Hold on to your knickers y’all cause here’s the conclusion-
… as I’m minding my own business in the bathroom I hear something outside of the bathroom door. Thank the sweet Lord above! Cowboy has come to the rescue. I hop off the edge of the tub and swing the door open, ready to greet my wrangler wearing hero.
Only he is not what greeted me on the other side of the door…
I look down towards the direction of where the noise was coming from to find the red solo cup. WTH?! How did that cup get from the other end of the hallway to the bathroom door? *#!! (sorry mom and dad).
You have got to be kidding me! I grab my hairbrush from the counter and scoot the cup ever so gently away from the door trying to keep the curly-tailed creature under it. I quickly close the door again.
Where is Cowboy? What is taking him so long?
Grabbing my phone I begin to punch the number keys harder than I should because I need to be dramatic.
COWBOY: I’m parking.
ME: Listen up dude you better get in this house, I’m about to have a panic attack.
COWBOY: Are you still hiding in the bathroom?
ME: Absolutely and I’m not coming out until you kill whatever that thing is.
Knock, knock…
ME: Who is it?
COWBOY: (chuckling) Who do you think it is? Open the door.
ME: (Before I open the door I begin to ask all of the important questions) Did you see it under the cup? What is it? Did you kill it?
COWBOY: Just open the door.
I open the door to see Cowboy holding the red solo cup.

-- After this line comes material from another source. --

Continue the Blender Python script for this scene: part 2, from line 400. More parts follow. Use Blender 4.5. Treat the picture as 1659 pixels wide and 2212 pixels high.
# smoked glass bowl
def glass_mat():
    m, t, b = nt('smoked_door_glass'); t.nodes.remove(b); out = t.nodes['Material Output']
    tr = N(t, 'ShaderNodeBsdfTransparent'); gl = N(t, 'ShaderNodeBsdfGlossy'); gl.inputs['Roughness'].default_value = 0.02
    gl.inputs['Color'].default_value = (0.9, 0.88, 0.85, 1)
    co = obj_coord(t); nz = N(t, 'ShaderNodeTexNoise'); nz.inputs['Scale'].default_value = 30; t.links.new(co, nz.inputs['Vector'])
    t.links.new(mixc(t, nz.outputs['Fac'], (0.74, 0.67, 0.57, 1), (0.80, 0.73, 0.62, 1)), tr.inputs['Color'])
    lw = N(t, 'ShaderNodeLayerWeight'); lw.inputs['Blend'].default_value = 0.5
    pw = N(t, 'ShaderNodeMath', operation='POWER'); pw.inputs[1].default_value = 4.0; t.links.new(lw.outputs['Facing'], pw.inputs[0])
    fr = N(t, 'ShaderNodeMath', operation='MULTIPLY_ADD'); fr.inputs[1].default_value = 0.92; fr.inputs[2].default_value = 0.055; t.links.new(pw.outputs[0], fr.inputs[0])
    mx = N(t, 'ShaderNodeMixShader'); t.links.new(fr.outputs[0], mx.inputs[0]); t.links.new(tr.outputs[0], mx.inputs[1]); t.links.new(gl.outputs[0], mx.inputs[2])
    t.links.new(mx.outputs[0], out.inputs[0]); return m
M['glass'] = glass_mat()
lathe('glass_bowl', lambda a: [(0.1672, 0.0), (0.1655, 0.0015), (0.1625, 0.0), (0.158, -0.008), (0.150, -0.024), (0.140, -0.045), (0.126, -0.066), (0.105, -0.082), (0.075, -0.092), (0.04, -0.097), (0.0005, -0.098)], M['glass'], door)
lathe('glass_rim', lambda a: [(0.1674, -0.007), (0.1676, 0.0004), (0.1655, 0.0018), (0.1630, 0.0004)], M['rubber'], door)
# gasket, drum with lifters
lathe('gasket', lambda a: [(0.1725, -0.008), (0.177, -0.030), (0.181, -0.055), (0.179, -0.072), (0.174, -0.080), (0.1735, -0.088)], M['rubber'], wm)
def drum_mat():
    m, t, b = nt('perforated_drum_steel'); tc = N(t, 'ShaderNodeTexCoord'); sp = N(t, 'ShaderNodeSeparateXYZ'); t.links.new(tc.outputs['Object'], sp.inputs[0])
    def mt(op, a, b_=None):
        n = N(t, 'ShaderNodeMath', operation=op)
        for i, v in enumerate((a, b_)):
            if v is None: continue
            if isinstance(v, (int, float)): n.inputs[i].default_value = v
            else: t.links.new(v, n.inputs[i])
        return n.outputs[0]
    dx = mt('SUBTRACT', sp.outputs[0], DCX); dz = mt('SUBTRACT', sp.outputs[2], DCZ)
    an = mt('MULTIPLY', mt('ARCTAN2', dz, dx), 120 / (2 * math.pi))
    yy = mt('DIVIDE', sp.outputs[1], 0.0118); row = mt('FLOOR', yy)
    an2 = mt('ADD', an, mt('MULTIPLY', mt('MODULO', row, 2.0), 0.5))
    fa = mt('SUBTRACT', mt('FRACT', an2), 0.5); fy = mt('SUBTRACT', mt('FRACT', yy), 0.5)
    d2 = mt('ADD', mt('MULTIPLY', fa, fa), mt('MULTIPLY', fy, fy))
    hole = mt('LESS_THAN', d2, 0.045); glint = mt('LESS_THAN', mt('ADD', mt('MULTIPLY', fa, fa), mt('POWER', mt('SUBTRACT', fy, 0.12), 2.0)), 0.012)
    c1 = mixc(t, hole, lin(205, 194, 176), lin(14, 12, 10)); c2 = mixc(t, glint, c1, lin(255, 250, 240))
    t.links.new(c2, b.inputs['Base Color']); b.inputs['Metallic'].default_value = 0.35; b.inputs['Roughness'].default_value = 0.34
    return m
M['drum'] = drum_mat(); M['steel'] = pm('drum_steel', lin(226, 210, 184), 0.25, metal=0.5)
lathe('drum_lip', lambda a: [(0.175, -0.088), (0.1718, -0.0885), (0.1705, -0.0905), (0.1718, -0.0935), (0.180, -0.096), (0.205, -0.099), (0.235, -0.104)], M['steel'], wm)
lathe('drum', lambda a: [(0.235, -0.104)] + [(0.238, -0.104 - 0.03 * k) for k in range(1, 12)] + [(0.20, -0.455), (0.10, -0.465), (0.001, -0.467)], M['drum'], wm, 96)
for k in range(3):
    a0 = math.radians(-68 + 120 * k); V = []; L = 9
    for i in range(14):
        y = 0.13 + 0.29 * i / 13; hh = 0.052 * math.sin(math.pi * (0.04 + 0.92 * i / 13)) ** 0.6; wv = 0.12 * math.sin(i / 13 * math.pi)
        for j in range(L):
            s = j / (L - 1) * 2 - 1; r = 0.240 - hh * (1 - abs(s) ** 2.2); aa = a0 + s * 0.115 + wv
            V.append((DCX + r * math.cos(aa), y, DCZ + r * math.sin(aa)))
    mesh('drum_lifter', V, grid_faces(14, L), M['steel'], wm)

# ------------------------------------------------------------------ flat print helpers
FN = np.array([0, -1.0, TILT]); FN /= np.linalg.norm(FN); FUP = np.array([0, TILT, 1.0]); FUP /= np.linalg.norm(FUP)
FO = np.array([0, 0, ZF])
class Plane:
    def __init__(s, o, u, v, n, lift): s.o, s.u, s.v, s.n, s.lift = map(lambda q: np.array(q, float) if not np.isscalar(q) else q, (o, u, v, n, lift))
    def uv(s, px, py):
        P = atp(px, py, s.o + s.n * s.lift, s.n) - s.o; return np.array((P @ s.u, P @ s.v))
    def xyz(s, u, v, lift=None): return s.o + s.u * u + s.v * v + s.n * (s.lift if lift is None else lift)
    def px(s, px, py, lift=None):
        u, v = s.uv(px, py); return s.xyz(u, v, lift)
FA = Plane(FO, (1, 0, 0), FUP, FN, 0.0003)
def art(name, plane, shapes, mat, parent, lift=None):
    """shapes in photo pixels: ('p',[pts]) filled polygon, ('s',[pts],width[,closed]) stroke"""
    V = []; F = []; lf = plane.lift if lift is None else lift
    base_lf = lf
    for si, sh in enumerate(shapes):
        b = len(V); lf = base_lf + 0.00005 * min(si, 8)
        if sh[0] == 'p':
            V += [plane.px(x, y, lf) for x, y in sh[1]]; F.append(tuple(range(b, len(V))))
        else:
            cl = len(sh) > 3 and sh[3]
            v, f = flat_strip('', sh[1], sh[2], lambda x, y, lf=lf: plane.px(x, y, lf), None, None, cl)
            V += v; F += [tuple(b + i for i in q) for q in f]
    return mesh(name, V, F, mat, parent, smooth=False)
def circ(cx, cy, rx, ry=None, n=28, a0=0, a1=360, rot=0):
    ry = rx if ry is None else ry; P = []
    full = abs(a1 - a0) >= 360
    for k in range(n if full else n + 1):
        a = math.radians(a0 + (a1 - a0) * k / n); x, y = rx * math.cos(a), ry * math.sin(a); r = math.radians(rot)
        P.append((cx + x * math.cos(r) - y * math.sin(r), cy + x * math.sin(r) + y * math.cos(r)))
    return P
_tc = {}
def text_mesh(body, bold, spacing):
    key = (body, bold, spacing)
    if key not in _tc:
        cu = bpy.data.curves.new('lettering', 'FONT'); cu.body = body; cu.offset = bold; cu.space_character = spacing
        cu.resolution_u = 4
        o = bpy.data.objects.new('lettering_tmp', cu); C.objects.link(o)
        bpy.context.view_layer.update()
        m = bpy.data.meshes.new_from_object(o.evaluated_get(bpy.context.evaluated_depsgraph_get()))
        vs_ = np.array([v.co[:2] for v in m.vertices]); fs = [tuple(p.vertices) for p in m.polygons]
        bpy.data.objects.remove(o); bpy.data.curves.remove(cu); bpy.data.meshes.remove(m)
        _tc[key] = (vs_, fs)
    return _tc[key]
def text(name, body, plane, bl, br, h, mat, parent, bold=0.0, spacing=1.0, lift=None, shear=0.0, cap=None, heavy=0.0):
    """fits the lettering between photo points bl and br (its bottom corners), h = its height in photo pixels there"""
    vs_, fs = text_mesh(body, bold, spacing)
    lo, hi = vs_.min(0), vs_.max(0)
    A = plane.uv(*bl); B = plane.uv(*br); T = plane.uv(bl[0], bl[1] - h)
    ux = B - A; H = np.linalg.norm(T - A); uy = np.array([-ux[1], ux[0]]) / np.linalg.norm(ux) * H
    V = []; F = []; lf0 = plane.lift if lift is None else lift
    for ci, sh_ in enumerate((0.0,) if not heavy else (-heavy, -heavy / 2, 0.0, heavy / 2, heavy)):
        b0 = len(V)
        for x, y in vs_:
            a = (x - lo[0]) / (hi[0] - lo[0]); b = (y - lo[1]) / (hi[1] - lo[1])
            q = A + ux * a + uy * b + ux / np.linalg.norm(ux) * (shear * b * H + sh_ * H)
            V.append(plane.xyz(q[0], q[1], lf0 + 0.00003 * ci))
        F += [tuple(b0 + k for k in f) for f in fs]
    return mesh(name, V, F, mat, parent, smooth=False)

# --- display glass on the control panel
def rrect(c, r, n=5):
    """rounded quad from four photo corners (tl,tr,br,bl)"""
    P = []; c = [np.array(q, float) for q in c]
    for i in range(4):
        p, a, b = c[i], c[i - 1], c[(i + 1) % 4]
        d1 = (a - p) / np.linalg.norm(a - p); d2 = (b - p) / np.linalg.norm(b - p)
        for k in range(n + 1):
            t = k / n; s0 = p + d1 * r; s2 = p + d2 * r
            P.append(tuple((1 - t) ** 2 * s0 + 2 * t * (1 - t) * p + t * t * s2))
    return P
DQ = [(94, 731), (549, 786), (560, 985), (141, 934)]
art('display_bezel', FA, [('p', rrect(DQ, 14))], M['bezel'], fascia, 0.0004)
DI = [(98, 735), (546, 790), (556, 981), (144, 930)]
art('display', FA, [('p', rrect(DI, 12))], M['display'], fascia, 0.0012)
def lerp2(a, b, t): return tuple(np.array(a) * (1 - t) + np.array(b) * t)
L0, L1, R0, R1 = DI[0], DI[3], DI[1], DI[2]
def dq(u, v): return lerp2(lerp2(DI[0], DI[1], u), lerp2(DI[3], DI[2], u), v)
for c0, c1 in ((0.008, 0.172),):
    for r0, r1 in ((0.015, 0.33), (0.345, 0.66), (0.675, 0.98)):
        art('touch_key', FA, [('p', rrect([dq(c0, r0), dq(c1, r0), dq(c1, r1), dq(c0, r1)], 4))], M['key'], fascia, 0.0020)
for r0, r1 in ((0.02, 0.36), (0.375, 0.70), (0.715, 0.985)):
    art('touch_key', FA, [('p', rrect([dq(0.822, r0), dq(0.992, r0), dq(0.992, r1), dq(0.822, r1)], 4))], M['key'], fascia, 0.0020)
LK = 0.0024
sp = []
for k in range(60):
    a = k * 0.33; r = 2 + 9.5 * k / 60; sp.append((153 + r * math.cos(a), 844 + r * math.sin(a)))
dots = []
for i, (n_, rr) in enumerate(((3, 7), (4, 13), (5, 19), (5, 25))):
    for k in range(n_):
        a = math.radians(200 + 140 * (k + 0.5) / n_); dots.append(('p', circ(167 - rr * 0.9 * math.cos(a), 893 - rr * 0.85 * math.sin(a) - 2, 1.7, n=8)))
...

COWBOY: I’ve got good news and I’ve got bad news.
ME: First tell me what that horrid creature was that caused me so much pain on my foot.
COWBOY: I’m pretty sure it was a scorpion.
ME: A what? I’ve never heard of such a thing! We don’t have those where I’m from.
COWBOY: (Chuckling) I’m sure that’s right. Welcome to country life.
ME: I’m so glad you killed it.
COWBOY: I didn’t. There wasn’t anything under the cup. That was the bad news.
ME: *!#*! Then what is the good news?
COWBOY: I’m home and I’m sure it left the house with all of your screaming. I’ll spray again tomorrow and that should take care of it. You can come out of the bathroom now.
ME: ( Walking slowly on my tippy toes) I exit my safe haven and head to my shoe closet to find something to protect my feet.
COWBOY: What’s for dinner?
ME: (Waving my arms around to add a little more drama) Sweet Jesus! I just had a near death experience and YOU want to know what’s for dinner?
COWBOY: Rescuing you always makes me hungry.
After dinner, I clean the kitchen, take a shower and we both head to bed. As I’m drifting off to sleep I feel something crawl up my leg. I quickly jump up and pull the covers back. Nothing.
COWBOY: What’s wrong?
ME: (Doing the heeby jeeby dance) I must be dreaming about that dumb scorpion! I felt something crawling up my leg.
COWBOY: Will you just get back in bed please?
I look at the clock and sigh while I climb back in to bed and start drifting off to sleep again.
DISCLAIMER- This blog post is about to jump from “G” rated to “PG” so if you’re not down for some TMI then move along.
I feel something crawling on my upper thigh and it’s getting closer to my forbidden fruit. I swing the covers off and HOLY MOTHER OF GOD!! It’s the scorpion from the red solo cup! I scream and frantically try to back away from the direction it’s heading when all of a sudden I feel a searing hot sting on my lady part.
I scream and yell and scream again.
COWBOY: What in the world is..
before he can finish his question I flick the scorpion towards him and it stings him on his shoulder.
COWBOY: *!#* Tammy!
ME: It was an accident. I promise.
Cowboy jumps out of bed and kills the scorpion. He comes around to where I am and looks at me and then looks down and then back up.
ME: How bad is it?
He doesn’t say anything and only shakes his head.
COWBOY: I’ll be right back.
He comes back holding an ice pack.
COWBOY: You’re gonna need this.
P.S. Have you ever been stung on your private part by a scorpion? I can assure you that it is the WORST place to be stung. There is not a word in the dictionary that describes the pain. It hurts and swells.
My lady part swelled so much that it was beginning to look like a blowfish on constant alert.
P.S. I will forever fear scorpions and I have since rethought my night time apparel.